MATERIAL TO PROCESS:
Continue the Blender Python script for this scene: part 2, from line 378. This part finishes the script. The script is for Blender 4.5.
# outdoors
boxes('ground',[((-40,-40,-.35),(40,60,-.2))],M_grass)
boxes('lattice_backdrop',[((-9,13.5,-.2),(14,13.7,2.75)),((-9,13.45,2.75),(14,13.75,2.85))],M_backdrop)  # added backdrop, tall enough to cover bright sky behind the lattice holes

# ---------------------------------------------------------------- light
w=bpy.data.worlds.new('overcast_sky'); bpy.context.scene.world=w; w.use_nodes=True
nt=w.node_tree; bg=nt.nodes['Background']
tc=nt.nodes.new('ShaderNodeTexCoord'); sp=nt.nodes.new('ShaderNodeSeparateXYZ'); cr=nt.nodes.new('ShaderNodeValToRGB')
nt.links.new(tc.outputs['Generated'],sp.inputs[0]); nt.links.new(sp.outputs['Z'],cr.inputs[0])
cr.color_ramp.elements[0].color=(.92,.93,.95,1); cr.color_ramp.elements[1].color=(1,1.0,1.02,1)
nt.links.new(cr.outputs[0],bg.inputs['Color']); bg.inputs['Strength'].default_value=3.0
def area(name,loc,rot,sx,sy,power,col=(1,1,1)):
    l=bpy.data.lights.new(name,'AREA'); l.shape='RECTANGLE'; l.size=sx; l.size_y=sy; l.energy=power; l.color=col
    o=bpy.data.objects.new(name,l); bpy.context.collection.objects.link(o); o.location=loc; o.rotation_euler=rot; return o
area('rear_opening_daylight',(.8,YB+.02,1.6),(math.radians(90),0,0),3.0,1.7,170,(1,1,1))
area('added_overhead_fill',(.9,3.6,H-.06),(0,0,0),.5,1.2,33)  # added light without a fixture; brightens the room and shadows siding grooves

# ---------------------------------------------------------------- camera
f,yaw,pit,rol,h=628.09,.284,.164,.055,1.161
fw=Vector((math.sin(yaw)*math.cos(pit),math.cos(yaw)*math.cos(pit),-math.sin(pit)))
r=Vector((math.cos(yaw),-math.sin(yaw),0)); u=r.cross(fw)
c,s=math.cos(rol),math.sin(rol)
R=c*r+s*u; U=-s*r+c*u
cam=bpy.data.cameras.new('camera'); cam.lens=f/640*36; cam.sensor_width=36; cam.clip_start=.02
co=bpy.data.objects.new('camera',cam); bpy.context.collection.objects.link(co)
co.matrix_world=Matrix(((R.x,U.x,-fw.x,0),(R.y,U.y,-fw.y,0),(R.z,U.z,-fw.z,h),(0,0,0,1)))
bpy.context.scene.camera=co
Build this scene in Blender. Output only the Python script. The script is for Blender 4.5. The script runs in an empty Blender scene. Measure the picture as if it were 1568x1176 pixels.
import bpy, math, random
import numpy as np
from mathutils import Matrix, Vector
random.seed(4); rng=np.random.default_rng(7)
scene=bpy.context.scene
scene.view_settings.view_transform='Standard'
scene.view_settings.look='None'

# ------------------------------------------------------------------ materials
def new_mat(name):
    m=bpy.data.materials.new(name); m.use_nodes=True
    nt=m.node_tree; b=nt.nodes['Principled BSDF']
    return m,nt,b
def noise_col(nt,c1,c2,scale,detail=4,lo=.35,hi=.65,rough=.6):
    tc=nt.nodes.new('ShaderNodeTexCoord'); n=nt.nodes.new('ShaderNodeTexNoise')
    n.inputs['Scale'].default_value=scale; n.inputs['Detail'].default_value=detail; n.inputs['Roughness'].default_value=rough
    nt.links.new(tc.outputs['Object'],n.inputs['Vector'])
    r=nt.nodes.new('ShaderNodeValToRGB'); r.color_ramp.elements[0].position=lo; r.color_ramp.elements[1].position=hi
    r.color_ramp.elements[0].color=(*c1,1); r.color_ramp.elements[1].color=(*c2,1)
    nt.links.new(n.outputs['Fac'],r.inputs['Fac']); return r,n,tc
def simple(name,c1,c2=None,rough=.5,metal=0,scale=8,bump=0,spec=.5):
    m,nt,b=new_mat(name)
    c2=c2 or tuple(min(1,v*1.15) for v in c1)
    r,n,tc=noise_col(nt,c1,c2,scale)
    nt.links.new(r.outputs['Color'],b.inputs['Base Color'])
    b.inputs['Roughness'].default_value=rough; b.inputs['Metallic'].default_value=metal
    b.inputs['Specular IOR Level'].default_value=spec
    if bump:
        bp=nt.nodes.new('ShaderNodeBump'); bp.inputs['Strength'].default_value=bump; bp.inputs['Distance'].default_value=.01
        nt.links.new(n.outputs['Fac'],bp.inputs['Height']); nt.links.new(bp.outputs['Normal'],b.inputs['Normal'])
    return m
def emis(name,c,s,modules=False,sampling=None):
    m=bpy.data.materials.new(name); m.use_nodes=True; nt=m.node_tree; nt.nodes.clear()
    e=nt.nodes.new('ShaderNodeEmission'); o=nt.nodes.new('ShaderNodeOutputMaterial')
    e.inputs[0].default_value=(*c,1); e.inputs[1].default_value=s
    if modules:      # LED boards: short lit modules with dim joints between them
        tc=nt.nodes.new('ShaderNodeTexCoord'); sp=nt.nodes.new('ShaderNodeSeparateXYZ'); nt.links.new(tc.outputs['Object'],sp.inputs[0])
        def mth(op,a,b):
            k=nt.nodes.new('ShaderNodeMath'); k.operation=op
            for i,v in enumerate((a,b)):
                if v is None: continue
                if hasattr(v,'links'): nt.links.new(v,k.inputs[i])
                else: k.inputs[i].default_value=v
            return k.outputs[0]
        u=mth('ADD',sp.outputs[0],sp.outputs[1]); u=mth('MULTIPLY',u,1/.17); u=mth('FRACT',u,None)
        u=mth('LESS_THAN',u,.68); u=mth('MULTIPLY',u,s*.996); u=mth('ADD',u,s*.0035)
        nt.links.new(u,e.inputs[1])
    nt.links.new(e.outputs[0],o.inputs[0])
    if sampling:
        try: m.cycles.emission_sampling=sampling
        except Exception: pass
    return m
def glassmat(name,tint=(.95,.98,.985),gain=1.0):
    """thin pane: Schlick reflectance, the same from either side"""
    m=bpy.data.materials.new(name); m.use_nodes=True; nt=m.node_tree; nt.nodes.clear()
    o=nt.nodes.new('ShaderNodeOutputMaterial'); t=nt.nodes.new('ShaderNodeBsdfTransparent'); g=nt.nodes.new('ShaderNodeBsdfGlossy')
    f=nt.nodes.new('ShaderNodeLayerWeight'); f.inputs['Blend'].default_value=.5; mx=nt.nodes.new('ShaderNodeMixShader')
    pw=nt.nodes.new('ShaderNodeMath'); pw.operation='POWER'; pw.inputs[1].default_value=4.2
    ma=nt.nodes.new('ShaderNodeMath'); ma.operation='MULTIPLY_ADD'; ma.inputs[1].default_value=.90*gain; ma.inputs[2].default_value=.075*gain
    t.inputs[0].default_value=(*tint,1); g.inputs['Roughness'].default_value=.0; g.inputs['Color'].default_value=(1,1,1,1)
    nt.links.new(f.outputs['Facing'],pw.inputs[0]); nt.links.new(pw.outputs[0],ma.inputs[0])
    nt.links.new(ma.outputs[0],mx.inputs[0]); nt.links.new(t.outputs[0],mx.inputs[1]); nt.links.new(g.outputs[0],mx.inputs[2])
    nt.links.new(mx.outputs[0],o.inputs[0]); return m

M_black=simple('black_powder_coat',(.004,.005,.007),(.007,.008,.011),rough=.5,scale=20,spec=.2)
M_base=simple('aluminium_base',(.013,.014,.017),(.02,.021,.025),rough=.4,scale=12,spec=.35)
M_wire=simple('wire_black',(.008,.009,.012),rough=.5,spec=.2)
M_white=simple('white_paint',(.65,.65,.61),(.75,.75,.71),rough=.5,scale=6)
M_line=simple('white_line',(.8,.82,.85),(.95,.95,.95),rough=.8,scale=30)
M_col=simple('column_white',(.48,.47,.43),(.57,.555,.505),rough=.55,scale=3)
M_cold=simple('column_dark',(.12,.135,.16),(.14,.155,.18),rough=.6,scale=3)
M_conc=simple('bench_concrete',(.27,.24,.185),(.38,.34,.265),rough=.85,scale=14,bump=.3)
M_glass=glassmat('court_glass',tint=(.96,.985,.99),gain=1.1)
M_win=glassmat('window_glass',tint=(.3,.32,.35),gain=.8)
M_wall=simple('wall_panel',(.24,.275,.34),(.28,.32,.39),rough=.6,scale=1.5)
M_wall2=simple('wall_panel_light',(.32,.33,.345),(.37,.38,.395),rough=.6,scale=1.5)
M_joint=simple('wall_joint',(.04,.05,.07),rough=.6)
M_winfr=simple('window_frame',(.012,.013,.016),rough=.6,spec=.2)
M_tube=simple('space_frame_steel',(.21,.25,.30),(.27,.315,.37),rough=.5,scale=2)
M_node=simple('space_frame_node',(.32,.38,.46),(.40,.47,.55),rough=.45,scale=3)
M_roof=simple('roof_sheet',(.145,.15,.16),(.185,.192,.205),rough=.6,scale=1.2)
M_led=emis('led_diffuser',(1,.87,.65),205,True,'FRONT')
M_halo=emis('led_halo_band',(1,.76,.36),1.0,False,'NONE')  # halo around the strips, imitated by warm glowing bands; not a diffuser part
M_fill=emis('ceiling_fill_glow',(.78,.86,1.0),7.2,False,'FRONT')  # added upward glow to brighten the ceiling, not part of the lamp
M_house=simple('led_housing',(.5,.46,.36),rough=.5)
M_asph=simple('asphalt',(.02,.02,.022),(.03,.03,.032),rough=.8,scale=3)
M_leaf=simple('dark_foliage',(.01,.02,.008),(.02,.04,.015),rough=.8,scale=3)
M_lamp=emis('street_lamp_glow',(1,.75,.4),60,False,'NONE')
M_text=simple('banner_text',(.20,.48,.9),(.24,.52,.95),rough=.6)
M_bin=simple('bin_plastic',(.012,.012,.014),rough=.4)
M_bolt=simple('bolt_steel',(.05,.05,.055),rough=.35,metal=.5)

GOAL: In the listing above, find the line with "Build this scene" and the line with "scene.view_settings.look='None'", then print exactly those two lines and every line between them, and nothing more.

WRITTEN ANSWER:
Build this scene in Blender. Output only the Python script. The script is for Blender 4.5. The script runs in an empty Blender scene. Measure the picture as if it were 1568x1176 pixels.
import bpy, math, random
import numpy as np
from mathutils import Matrix, Vector
random.seed(4); rng=np.random.default_rng(7)
scene=bpy.context.scene
scene.view_settings.view_transform='Standard'
scene.view_settings.look='None'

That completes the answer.